EXERCISE — Lines that hold the word "scene" should be located and copied.

==========

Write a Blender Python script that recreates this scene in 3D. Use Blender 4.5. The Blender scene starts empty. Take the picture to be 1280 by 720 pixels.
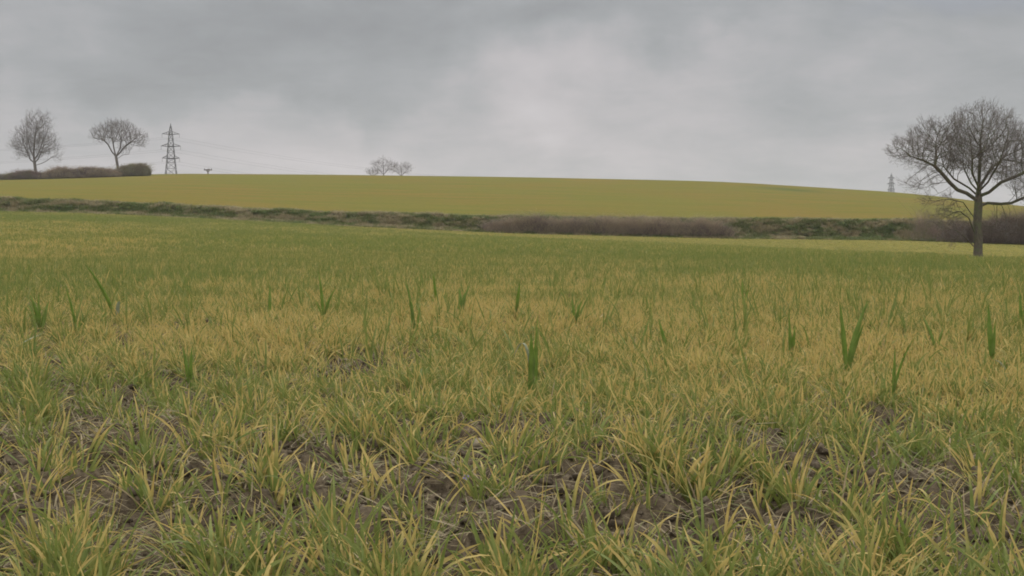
import bpy, math
import numpy as np
from mathutils import Vector

R = math.radians
S = bpy.context.scene
COL = S.collection
rng = np.random.default_rng(7)
F = 1600.0          # focal length in photo pixels (1280 wide)
ZC = 0.42           # camera height
PH = 300.0          # eye level row in the photo

# ------------------------------------------------------------------ noise
def _hash(ix, iy, seed):
    h = (ix.astype(np.int64) * 374761393 + iy.astype(np.int64) * 668265263 + seed * 1274126177) & 0xffffffff
    h = ((h ^ (h >> 13)) * 1274126177) & 0xffffffff
    h = h ^ (h >> 16)
    return (h & 0xffffff) / float(0xffffff)
def vnoise(x, y, seed=0):
    ix = np.floor(x); iy = np.floor(y); fx = x - ix; fy = y - iy
    fx = fx * fx * fx * (fx * (fx * 6 - 15) + 10); fy = fy * fy * fy * (fy * (fy * 6 - 15) + 10)
    a = _hash(ix, iy, seed); b = _hash(ix + 1, iy, seed); c = _hash(ix, iy + 1, seed); d = _hash(ix + 1, iy + 1, seed)
    return (a * (1 - fx) + b * fx) * (1 - fy) + (c * (1 - fx) + d * fx) * fy
def fbm(x, y, seed=0, octv=4, gain=.5):
    s = 0; a = 1; t = 0
    for k in range(octv):
        s = s + a * vnoise(x * 1.0 + k * 17.3, y + k * 9.1, seed + k); t += a; a *= gain
        x, y = (x * 1.62 + y * 1.18), (y * 1.62 - x * 1.18)
    return s / t
def sstep(a, b, x):
    t = np.clip((x - a) / (b - a), 0, 1); return t * t * (3 - 2 * t)

# ------------------------------------------------------------------ terrain
PX = np.array([-500, 0, 100, 200, 400, 640, 900, 1140, 1280, 1800.])
T1 = {  # depth -> photo row of the ground at each column of PX (near field)
    25:  [326, 325, 326, 327, 328, 328, 328, 329, 329, 329],
    45:  [298, 299, 300, 301, 305, 309, 314, 322, 330, 332],
    88:  [266, 271, 273, 277, 288, 297, 308, 322, 336, 339],
    130: [259, 265, 267, 271, 281, 292, 298, 299.5, 304, 308]}
BTOP = np.array([244, 251, 253, 257, 267, 273, 276, 277.5, 282, 288.])     # top of the bank
CREST = np.array([232, 223, 220.5, 216, 217, 220, 225.5, 240.5, 258, 286.])
def z_of(row, depth): return ZC + (PH - row) * depth / F
D1 = [0, 14, 25, 45, 88, 130, 160, 6000]
def _tab(rows):
    return np.array(rows)
H1 = [np.zeros(10), np.zeros(10)] + [z_of(_tab(T1[k]), k) for k in (25, 45, 88, 130)]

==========

WRITTEN ANSWER —
Write a Blender Python script that recreates this scene in 3D. Use Blender 4.5. The Blender scene starts empty. Take the picture to be 1280 by 720 pixels.
S = bpy.context.scene